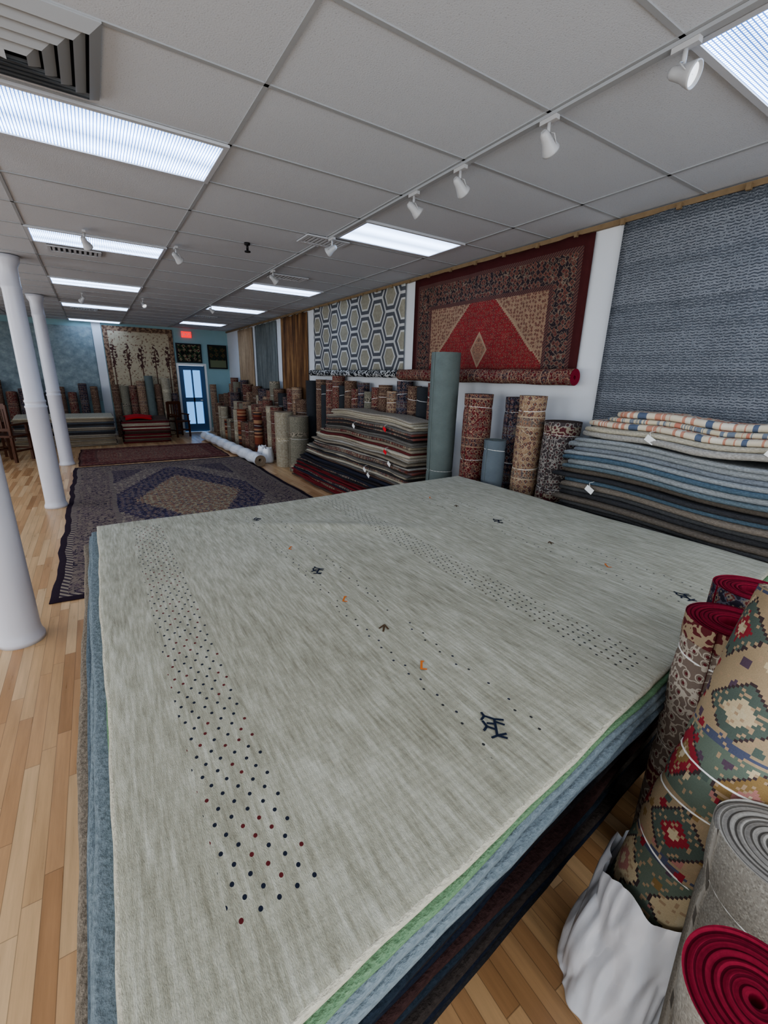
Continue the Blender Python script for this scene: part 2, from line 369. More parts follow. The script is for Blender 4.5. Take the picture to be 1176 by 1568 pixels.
# columns
m_col=plain('glossy_white_column_paint',(206,206,212),0.35,0.5)
def column(x,y):
    mb=MB(); p=[(.135,0),(.135,.03),(.122,.06),(.118,.1),(.116,1.35),(.122,1.36),(.122,1.375),(.112,1.385),(.112,1.42),(.118,1.43),(.118,1.445),(.108,1.46),(.098,2.75),(.104,2.77),(.104,2.79),(.1,2.81),(.1,3.0),(.13,3.06),(.14,3.122)]
    mb.lathe(p,Matrix.Translation((x,y,0)),m_col,40); mb.build('column')
for y in (3.62,7.38,10.75): column(-.68,y)
# back door
m_glass=G('door_glass'); tb=m_glass.N.new('ShaderNodeBsdfTransparent'); tb.inputs[0].default_value=(.5,.72,.95,1); gl=m_glass.N.new('ShaderNodeBsdfGlossy'); gl.inputs[1].default_value=.05
mx=m_glass.N.new('ShaderNodeMixShader'); mx.inputs[0].default_value=.08; m_glass.L.new(tb.outputs[0],mx.inputs[1]); m_glass.L.new(gl.outputs[0],mx.inputs[2]); m_glass.L.new(mx.outputs[0],m_glass.N['Material Output'].inputs[0]); m_glass=m_glass.mat
m_dblue=plain('blue_door_paint',(66,100,138),0.4)
mb=MB(); y0,y1=BACK-0.012,BACK+0.1
for a in ((DX0-.06,DX0,0,DH+.06),(DX1,DX1+.06,0,DH+.06),(DX0,DX1,DH,DH+.06)): mb.box(a[0],a[1],BACK-.02,BACK-.001,a[2],a[3],m_white)
mb.build('trim_4'); mb=MB()
mb.box(DX0+.01,DX0+.13,y0+.04,y1,0,DH-.01,m_dblue); mb.box(DX1-.13,DX1-.01,y0+.04,y1,0,DH-.01,m_dblue)
mb.box(DX0+.13,DX1-.13,y0+.04,y1,0,.25,m_dblue); mb.box(DX0+.13,DX1-.13,y0+.04,y1,DH-.14,DH-.01,m_dblue); mb.box(DX0+.13,DX1-.13,y0+.04,y1,.95,1.08,m_dblue)
mb.box(DX0+.36,DX0+.40,y0+.04,y1,.25,DH-.14,m_dblue)
mb.box(DX0+.13,DX1-.13,y0+.06,y0+.07,.25,DH-.14,m_glass); mb.box(DX1-.2,DX1-.14,y0-.03,y0+.04,.98,1.02,m_metal); mb.build('door_1')
# exit sign
m_ex=G('exit_sign_red'); m_ex.out((220,20,20),.5); m_ex.bsdf.inputs['Emission Color'].default_value=(1,.03,.03,1); m_ex.bsdf.inputs['Emission Strength'].default_value=1.2; m_ex=m_ex.mat
ex=empty('exit_sign'); mb=MB(); mb.box(2.46,2.74,BACK-.05,BACK-.001,2.87,3.04,m_ex); mb.build('housing',ex)
tc=bpy.data.curves.new('letters','FONT'); tc.body='EXIT'; tc.size=.14; tc.extrude=.003; tc.align_x='CENTER'; to=bpy.data.objects.new('letters',tc); SC.collection.objects.link(to); to.location=(2.6,BACK-.055,2.91); to.rotation_euler=(math.pi/2,0,0); to.parent=ex; tc.materials.append(m_tag)
# ---------------------------------------------------------------- slabs
def slab(mb,c,z0,th,mt,me,nx=24,ny=24,seed=0,wob=0.01,zf=None,rnd=None,uvo=(0,0)):
    """rug slab, c = NL,NR,FR,FL"""
    rr=random.Random(seed); ph=[rr.uniform(0,6.28) for _ in range(12)]; fr=[rr.uniform(1.5,5) for _ in range(12)]
    rnd=rnd if rnd is not None else th*0.45
    c=[Vector((p[0],p[1],0)) for p in c]; Lx=(c[1]-c[0]).length; Ly=(c[3]-c[0]).length
    ex=(c[1]-c[0]).normalized(); ey=(c[3]-c[0]).normalized()
    def w(k,t): return wob*(math.sin(fr[k]*t+ph[k])*.6+math.sin(fr[k]*3.1*t+ph[k+1])*.3+math.sin(fr[k]*9*t+ph[k+2])*.12)
    def P(i,j,ins):
        u=i/nx; v=j/ny
        p=(c[0]*(1-u)+c[1]*u)*(1-v)+(c[3]*(1-u)+c[2]*u)*v
        p=p-ex*((1-u)*w(0,v*Ly))+ex*(u*w(3,v*Ly))-ey*((1-v)*w(6,u*Lx))+ey*(v*w(9,u*Lx))
        if i==0: p=p+ex*ins
        if i==nx: p=p-ex*ins
        if j==0: p=p+ey*ins
        if j==ny: p=p-ey*ins
        return p,(u*Lx+uvo[0],v*Ly+uvo[1])
    z_=lambda p: (zf(p.x,p.y) if zf else 0)
    b=len(mb.v); uvs=[]
    n1=(nx+1)*(ny+1)
    for zz in (z0+th,z0):
        for j in range(ny+1):
            for i in range(nx+1):
                p,uv=P(i,j,rnd); mb.v.append((p.x,p.y,zz+z_(p))); uvs.append(uv)
    ring=[(i,0) for i in range(nx)]+[(nx,j) for j in range(ny)]+[(i,ny) for i in range(nx,0,-1)]+[(0,j) for j in range(ny,0,-1)]
    levels=[(0.82,0.15),(0.5,0),(0.18,0.15)]
    for (lz,li) in levels:
        for (i,j) in ring:
            p,uv=P(i,j,rnd*li); mb.v.append((p.x,p.y,z0+th*lz+z_(p))); uvs.append((uv[0],uv[1]+0.0))
    idx=lambda i,j:b+j*(nx+1)+i
    for j in range(ny):
        for i in range(nx):
            q=[idx(i,j),idx(i+1,j),idx(i+1,j+1),idx(i,j+1)]; mb.face(q,mt,[uvs[a-b] for a in q],True)
            q=[a+n1 for a in q][::-1]; mb.face(q,me,[uvs[a-b] for a in q],True)
    R=len(ring); rings=[[idx(i,j) for i,j in ring]]+[[b+2*n1+k*R+a for a in range(R)] for k in range(len(levels))]+[[idx(i,j)+n1 for i,j in ring]]
    for k in range(len(rings)-1):
        for a in range(R):
            a2=(a+1)%R; q=[rings[k][a],rings[k+1][a],rings[k+1][a2],rings[k][a2]]
            mb.face(q,me,[uvs[t-b] for t in q],True)
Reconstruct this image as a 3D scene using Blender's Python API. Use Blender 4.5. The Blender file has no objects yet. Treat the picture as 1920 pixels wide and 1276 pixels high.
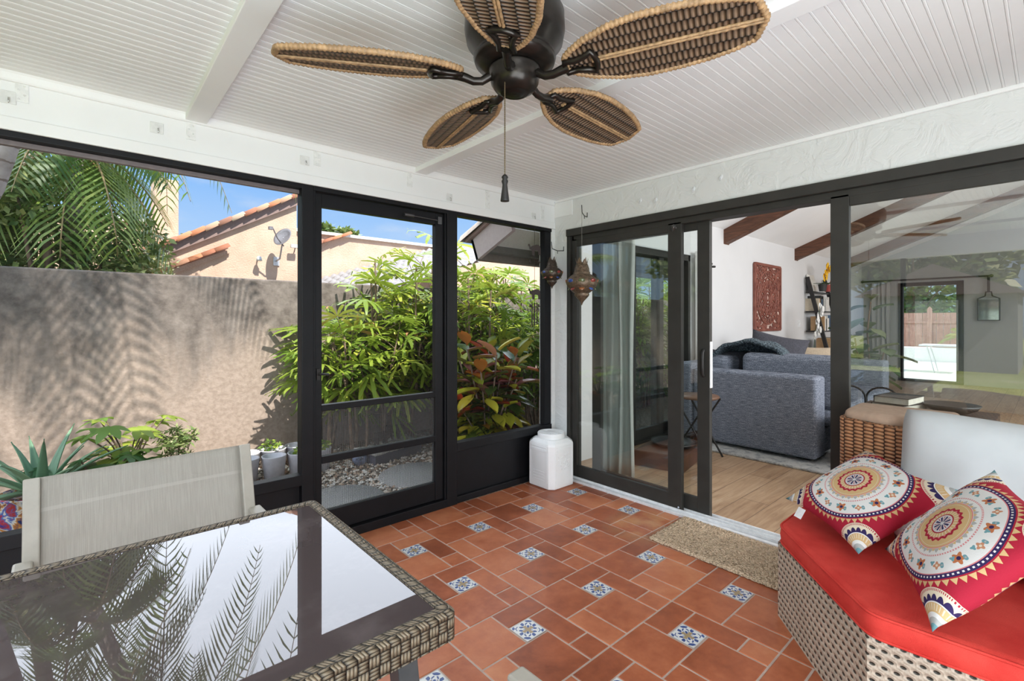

════════

- Exercise brief -
Copy every record above exactly as written, but leave out the pictures.

- Complete response -
Continue the Blender Python script for this scene: part 2, from line 369. More parts follow. The script is for Blender 4.5. Take the picture to be 1176 by 1568 pixels.
# columns
m_col=plain('glossy_white_column_paint',(206,206,212),0.35,0.5)
def column(x,y):
    mb=MB(); p=[(.135,0),(.135,.03),(.122,.06),(.118,.1),(.116,1.35),(.122,1.36),(.122,1.375),(.112,1.385),(.112,1.42),(.118,1.43),(.118,1.445),(.108,1.46),(.098,2.75),(.104,2.77),(.104,2.79),(.1,2.81),(.1,3.0),(.13,3.06),(.14,3.122)]
    mb.lathe(p,Matrix.Translation((x,y,0)),m_col,40); mb.build('column')
for y in (3.62,7.38,10.75): column(-.68,y)
# back door
m_glass=G('door_glass'); tb=m_glass.N.new('ShaderNodeBsdfTransparent'); tb.inputs[0].default_value=(.5,.72,.95,1); gl=m_glass.N.new('ShaderNodeBsdfGlossy'); gl.inputs[1].default_value=.05
mx=m_glass.N.new('ShaderNodeMixShader'); mx.inputs[0].default_value=.08; m_glass.L.new(tb.outputs[0],mx.inputs[1]); m_glass.L.new(gl.outputs[0],mx.inputs[2]); m_glass.L.new(mx.outputs[0],m_glass.N['Material Output'].inputs[0]); m_glass=m_glass.mat
m_dblue=plain('blue_door_paint',(66,100,138),0.4)
mb=MB(); y0,y1=BACK-0.012,BACK+0.1
for a in ((DX0-.06,DX0,0,DH+.06),(DX1,DX1+.06,0,DH+.06),(DX0,DX1,DH,DH+.06)): mb.box(a[0],a[1],BACK-.02,BACK-.001,a[2],a[3],m_white)
mb.build('trim_4'); mb=MB()
mb.box(DX0+.01,DX0+.13,y0+.04,y1,0,DH-.01,m_dblue); mb.box(DX1-.13,DX1-.01,y0+.04,y1,0,DH-.01,m_dblue)
mb.box(DX0+.13,DX1-.13,y0+.04,y1,0,.25,m_dblue); mb.box(DX0+.13,DX1-.13,y0+.04,y1,DH-.14,DH-.01,m_dblue); mb.box(DX0+.13,DX1-.13,y0+.04,y1,.95,1.08,m_dblue)
mb.box(DX0+.36,DX0+.40,y0+.04,y1,.25,DH-.14,m_dblue)
mb.box(DX0+.13,DX1-.13,y0+.06,y0+.07,.25,DH-.14,m_glass); mb.box(DX1-.2,DX1-.14,y0-.03,y0+.04,.98,1.02,m_metal); mb.build('door_1')
# exit sign
m_ex=G('exit_sign_red'); m_ex.out((220,20,20),.5); m_ex.bsdf.inputs['Emission Color'].default_value=(1,.03,.03,1); m_ex.bsdf.inputs['Emission Strength'].default_value=1.2; m_ex=m_ex.mat
ex=empty('exit_sign'); mb=MB(); mb.box(2.46,2.74,BACK-.05,BACK-.001,2.87,3.04,m_ex); mb.build('housing',ex)
tc=bpy.data.curves.new('letters','FONT'); tc.body='EXIT'; tc.size=.14; tc.extrude=.003; tc.align_x='CENTER'; to=bpy.data.objects.new('letters',tc); SC.collection.objects.link(to); to.location=(2.6,BACK-.055,2.91); to.rotation_euler=(math.pi/2,0,0); to.parent=ex; tc.materials.append(m_tag)
# ---------------------------------------------------------------- slabs
def slab(mb,c,z0,th,mt,me,nx=24,ny=24,seed=0,wob=0.01,zf=None,rnd=None,uvo=(0,0)):
    """rug slab, c = NL,NR,FR,FL"""
    rr=random.Random(seed); ph=[rr.uniform(0,6.28) for _ in range(12)]; fr=[rr.uniform(1.5,5) for _ in range(12)]
    rnd=rnd if rnd is not None else th*0.45
    c=[Vector((p[0],p[1],0)) for p in c]; Lx=(c[1]-c[0]).length; Ly=(c[3]-c[0]).length
    ex=(c[1]-c[0]).normalized(); ey=(c[3]-c[0]).normalized()
    def w(k,t): return wob*(math.sin(fr[k]*t+ph[k])*.6+math.sin(fr[k]*3.1*t+ph[k+1])*.3+math.sin(fr[k]*9*t+ph[k+2])*.12)
    def P(i,j,ins):
        u=i/nx; v=j/ny
        p=(c[0]*(1-u)+c[1]*u)*(1-v)+(c[3]*(1-u)+c[2]*u)*v
        p=p-ex*((1-u)*w(0,v*Ly))+ex*(u*w(3,v*Ly))-ey*((1-v)*w(6,u*Lx))+ey*(v*w(9,u*Lx))
        if i==0: p=p+ex*ins
        if i==nx: p=p-ex*ins
        if j==0: p=p+ey*ins
        if j==ny: p=p-ey*ins
        return p,(u*Lx+uvo[0],v*Ly+uvo[1])
    z_=lambda p: (zf(p.x,p.y) if zf else 0)
    b=len(mb.v); uvs=[]
    n1=(nx+1)*(ny+1)
    for zz in (z0+th,z0):
        for j in range(ny+1):
            for i in range(nx+1):
                p,uv=P(i,j,rnd); mb.v.append((p.x,p.y,zz+z_(p))); uvs.append(uv)
    ring=[(i,0) for i in range(nx)]+[(nx,j) for j in range(ny)]+[(i,ny) for i in range(nx,0,-1)]+[(0,j) for j in range(ny,0,-1)]
    levels=[(0.82,0.15),(0.5,0),(0.18,0.15)]
    for (lz,li) in levels:
        for (i,j) in ring:
            p,uv=P(i,j,rnd*li); mb.v.append((p.x,p.y,z0+th*lz+z_(p))); uvs.append((uv[0],uv[1]+0.0))
    idx=lambda i,j:b+j*(nx+1)+i
    for j in range(ny):
        for i in range(nx):
            q=[idx(i,j),idx(i+1,j),idx(i+1,j+1),idx(i,j+1)]; mb.face(q,mt,[uvs[a-b] for a in q],True)
            q=[a+n1 for a in q][::-1]; mb.face(q,me,[uvs[a-b] for a in q],True)
    R=len(ring); rings=[[idx(i,j) for i,j in ring]]+[[b+2*n1+k*R+a for a in range(R)] for k in range(len(levels))]+[[idx(i,j)+n1 for i,j in ring]]
    for k in range(len(rings)-1):
        for a in range(R):
            a2=(a+1)%R; q=[rings[k][a],rings[k+1][a],rings[k+1][a2],rings[k][a2]]
            mb.face(q,me,[uvs[t-b] for t in q],True)
Reconstruct this image as a 3D scene using Blender's Python API. Use Blender 4.5. The Blender file has no objects yet. Treat the picture as 1920 pixels wide and 1276 pixels high.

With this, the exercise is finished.